Write out only the span of lines that begins at the line with "h).build('girder', mt['concrete2'], root)" and ends at the line with "MB().box(a + .38, b". Keep both end lines, word for word.

#### COLLECTED DATA ####

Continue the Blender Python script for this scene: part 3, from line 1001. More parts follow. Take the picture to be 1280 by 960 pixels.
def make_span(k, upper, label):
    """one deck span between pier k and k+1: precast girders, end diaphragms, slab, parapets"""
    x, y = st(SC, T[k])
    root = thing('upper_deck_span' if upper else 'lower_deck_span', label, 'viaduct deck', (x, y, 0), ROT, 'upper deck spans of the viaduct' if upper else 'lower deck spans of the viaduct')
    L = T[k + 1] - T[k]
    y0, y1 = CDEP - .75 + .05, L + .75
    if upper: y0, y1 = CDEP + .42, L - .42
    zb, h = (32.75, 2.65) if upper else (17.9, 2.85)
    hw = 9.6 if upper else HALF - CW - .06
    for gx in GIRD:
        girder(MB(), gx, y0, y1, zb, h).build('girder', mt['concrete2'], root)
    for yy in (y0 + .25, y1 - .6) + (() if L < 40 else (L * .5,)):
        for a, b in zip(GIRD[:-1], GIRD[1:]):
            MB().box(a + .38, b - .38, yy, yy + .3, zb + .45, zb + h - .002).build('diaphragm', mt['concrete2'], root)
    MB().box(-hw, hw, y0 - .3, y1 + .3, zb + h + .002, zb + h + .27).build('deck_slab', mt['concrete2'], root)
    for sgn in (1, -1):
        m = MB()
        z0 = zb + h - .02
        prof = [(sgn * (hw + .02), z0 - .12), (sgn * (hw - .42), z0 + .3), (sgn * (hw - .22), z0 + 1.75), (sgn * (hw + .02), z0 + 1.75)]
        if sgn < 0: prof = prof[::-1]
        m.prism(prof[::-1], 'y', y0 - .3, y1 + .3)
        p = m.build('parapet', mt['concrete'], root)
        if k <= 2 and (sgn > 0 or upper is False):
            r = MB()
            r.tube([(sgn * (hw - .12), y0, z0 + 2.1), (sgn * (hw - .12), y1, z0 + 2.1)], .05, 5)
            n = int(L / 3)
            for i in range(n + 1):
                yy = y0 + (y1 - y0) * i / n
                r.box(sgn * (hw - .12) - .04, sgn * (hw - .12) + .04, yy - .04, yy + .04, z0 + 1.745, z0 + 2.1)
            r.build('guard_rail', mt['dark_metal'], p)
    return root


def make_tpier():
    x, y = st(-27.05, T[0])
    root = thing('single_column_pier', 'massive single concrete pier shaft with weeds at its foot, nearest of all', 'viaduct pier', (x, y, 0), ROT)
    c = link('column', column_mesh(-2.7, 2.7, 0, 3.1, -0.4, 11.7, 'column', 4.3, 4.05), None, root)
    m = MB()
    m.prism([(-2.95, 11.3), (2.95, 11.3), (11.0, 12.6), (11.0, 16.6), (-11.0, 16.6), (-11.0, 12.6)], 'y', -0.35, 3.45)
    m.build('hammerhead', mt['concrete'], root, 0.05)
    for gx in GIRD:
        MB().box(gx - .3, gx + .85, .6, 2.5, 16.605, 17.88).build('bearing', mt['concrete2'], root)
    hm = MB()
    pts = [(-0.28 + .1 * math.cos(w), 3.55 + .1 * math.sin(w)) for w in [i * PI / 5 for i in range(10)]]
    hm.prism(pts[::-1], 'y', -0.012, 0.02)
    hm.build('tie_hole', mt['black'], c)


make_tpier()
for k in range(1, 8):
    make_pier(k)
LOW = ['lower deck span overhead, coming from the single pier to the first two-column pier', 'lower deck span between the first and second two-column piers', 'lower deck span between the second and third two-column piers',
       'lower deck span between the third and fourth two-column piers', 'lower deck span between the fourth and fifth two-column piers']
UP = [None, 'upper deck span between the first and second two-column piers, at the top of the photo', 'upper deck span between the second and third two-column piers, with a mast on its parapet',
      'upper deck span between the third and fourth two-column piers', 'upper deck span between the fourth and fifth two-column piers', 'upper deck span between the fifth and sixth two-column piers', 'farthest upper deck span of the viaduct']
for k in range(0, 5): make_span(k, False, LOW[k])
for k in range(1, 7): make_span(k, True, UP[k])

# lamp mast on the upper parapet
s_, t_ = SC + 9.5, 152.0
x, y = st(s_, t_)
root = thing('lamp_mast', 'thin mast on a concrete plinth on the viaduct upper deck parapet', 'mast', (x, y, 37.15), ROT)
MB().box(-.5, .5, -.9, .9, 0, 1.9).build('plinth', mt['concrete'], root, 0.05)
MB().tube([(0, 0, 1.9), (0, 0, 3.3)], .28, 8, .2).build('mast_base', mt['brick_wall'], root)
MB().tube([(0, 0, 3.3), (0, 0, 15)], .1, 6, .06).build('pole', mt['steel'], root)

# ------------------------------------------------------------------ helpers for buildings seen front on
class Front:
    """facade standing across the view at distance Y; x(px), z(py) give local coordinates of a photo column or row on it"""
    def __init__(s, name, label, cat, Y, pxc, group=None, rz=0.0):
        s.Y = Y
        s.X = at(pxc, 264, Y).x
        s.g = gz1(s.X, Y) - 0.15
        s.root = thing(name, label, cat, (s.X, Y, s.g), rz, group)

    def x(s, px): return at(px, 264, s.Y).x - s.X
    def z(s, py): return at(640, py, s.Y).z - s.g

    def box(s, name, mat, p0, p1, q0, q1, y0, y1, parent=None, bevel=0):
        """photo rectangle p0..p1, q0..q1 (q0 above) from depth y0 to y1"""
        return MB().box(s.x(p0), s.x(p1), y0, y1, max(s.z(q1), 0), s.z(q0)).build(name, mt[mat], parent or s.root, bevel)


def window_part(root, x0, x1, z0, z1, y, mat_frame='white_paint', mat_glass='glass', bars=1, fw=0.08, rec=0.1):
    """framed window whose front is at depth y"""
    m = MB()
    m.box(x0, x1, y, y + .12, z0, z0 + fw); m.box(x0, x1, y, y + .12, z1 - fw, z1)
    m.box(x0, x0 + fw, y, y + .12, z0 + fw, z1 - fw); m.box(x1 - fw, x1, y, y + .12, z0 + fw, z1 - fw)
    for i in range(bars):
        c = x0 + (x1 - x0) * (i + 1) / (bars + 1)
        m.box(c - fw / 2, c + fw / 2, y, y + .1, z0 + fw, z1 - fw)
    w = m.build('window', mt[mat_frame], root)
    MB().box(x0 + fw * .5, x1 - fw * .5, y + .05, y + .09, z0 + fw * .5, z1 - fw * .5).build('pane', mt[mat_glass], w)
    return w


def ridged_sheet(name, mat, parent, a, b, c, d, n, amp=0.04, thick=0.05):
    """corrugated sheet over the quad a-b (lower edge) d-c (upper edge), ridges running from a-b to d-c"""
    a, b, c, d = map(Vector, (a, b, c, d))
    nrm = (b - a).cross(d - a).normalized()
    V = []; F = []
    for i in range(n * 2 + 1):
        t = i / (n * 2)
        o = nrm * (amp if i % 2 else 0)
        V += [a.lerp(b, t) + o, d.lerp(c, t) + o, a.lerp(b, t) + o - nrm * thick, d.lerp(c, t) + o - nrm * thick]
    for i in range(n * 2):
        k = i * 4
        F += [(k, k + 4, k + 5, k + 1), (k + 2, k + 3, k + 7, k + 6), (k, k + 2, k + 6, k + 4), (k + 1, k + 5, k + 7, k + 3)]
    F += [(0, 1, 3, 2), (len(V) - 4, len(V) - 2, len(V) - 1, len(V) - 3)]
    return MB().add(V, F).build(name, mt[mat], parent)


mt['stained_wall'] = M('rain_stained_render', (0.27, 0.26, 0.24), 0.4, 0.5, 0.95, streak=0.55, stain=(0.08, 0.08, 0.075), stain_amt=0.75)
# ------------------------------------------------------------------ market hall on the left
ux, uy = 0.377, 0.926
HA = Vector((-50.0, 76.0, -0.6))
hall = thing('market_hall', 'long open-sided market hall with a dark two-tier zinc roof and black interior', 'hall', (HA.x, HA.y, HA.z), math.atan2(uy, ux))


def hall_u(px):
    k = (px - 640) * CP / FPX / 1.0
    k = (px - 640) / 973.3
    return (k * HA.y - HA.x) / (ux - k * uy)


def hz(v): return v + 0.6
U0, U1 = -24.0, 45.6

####

RESPONSE >>
        girder(MB(), gx, y0, y1, zb, h).build('girder', mt['concrete2'], root)
    for yy in (y0 + .25, y1 - .6) + (() if L < 40 else (L * .5,)):
        for a, b in zip(GIRD[:-1], GIRD[1:]):
            MB().box(a + .38, b - .38, yy, yy + .3, zb + .45, zb + h - .002).build('diaphragm', mt['concrete2'], root)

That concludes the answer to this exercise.